News Limited columnist Piers Akerman is at risk of being sued for defamation after today revealing he misquoted the former head of the IPCC while accusing him of promoting climate-change alarmism. However, Akerman is not conceding that he made a mistake, but  is rather triumphantly flourishing a different quote as evidence of his vindication.

Entitled “Malicious bullets fired by the global warmists’ guns”, Akerman’s blog post in The Daily Telegraph today accuses “the little Crikey website” and the ABC’s Media Watch of “malicious attacks” on him after both outlets, off the back of a report by The Independent UK, reported that Akerman was the original source of a fudged quote.

In a column four years ago, Akerman quoted former IPCC chairman and British Met Office CEO Sir John Houghton of writing in his 1994 book Global Warming, The Complete Briefing

Unless we announce disasters no one will listen”.

Since then, the quote has been wheeled out repeatedly by global warming sceptics, including Christopher Monkton, as evidence of scientists using scary propaganda to frighten the public into believing the dangers of global warming.

Then came this article last week in the UK’s Independent:

The trouble is, Sir John Houghton has never said what he is quoted as saying.

So how did this misquote get so much traction? And where did it first surface? According to The Independent:

… the earliest record of the quote comes not from 15 years ago but from November 2006 when it appeared in a newspaper column written by the journalist Piers Akerman in the Australian newspaper The Daily Telegraph. Akerman, a controversial right-wing columnist and global warming sceptic, appears to be the first person to use the quote verbatim.

Akerman’s role in the affair was further highlighted by Crikey’s Pure Poison blog and later on this week’s episode of Media Watch, which reported that The Independent told them it didn’t receive an on-the-record response from Akerman until after it had gone to press, and that he’d then told them “that he cannot remember where he got the quote from but was going to check through some material he has. Not heard from him since.”

Today Akerman conceded, in his own special way, that he is unable to produce any evidence showing Horton made that exact remark:

Unfortunately for The Independent, Crikey and the ABC, my call to international scientists has borne fruit.

Yesterday I was forwarded an article published in The Sunday Telegraph (UK) on September 10, 1995, in which Houghton told writer Frances Welch: “If we want a good environmental policy in the future we’ll have to have a disaster.”

How that remark came to be slightly paraphrased in the quotation sent to me we shall probably never know. It’s possible that someone, somewhere in cyberspace tidied up Houghton’s original remark before including it in the material which was sent to me.
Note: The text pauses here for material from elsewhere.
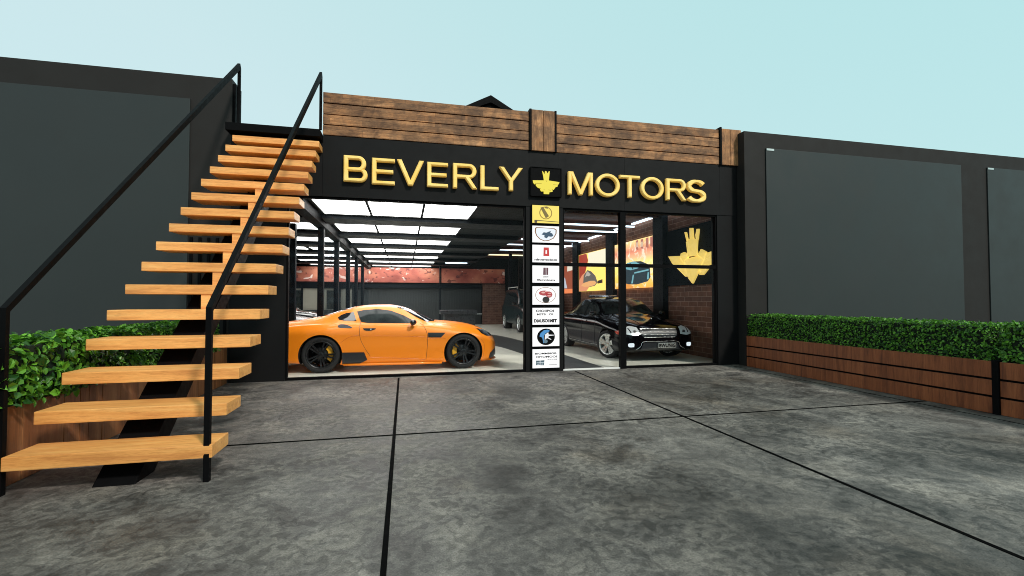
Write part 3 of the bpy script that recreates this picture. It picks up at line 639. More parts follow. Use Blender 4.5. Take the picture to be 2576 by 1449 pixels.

That sort of thing occurs in the blogosphere.

Such a statement doesn’t square with the Media Entertainment and Arts Alliance’s Journalists Code of Ethics that instructs reporters to “Report and interpret honestly, striving for accuracy, fairness and disclosure of all essential facts. interpret honestly, striving for accuracy, fairness and disclosure of all essential facts.”

The same sort of disclosure that Akerman continues to ask of the “global warmists”. Besides, Akerman argues:

… Houghton had never and still has not contacted me. That did not alter anything as his agenda was clearly to discredit the messenger (me) and, through that, strike a blow for the warmists, those who have been distorting and withholding data, manipulating scientific evidence and falsifying reports.

Houghton told The Independent that the false quote is “not the sort of thing I would ever say”.

“It’s quite the opposite of what I think and it pains me to see this quote being used repeatedly in this way. I would never say we should hype up the risk of climate disasters in order to get noticed,” he said.

Houghton said he is considering taking legal action because he feels that the continued recycling of the misquotation — which appears in more than 130,000 web pages — has done damage to his reputation and the scientific evidence of man-man global warming. No word on what he plans to do in light of Akerman’s triumphant retort.

And judging by comments on Akerman’s blog, the debacle doesn’t seem to have shaken his devotees’ faith.

“Piers I am sorry that you are being attacked personally however your reputation is one that has been built on solid foundations not fanciful belief, negatives and libelling others,” wrote “Maggie” this morning.

“Your credibility was, is and remains intact.”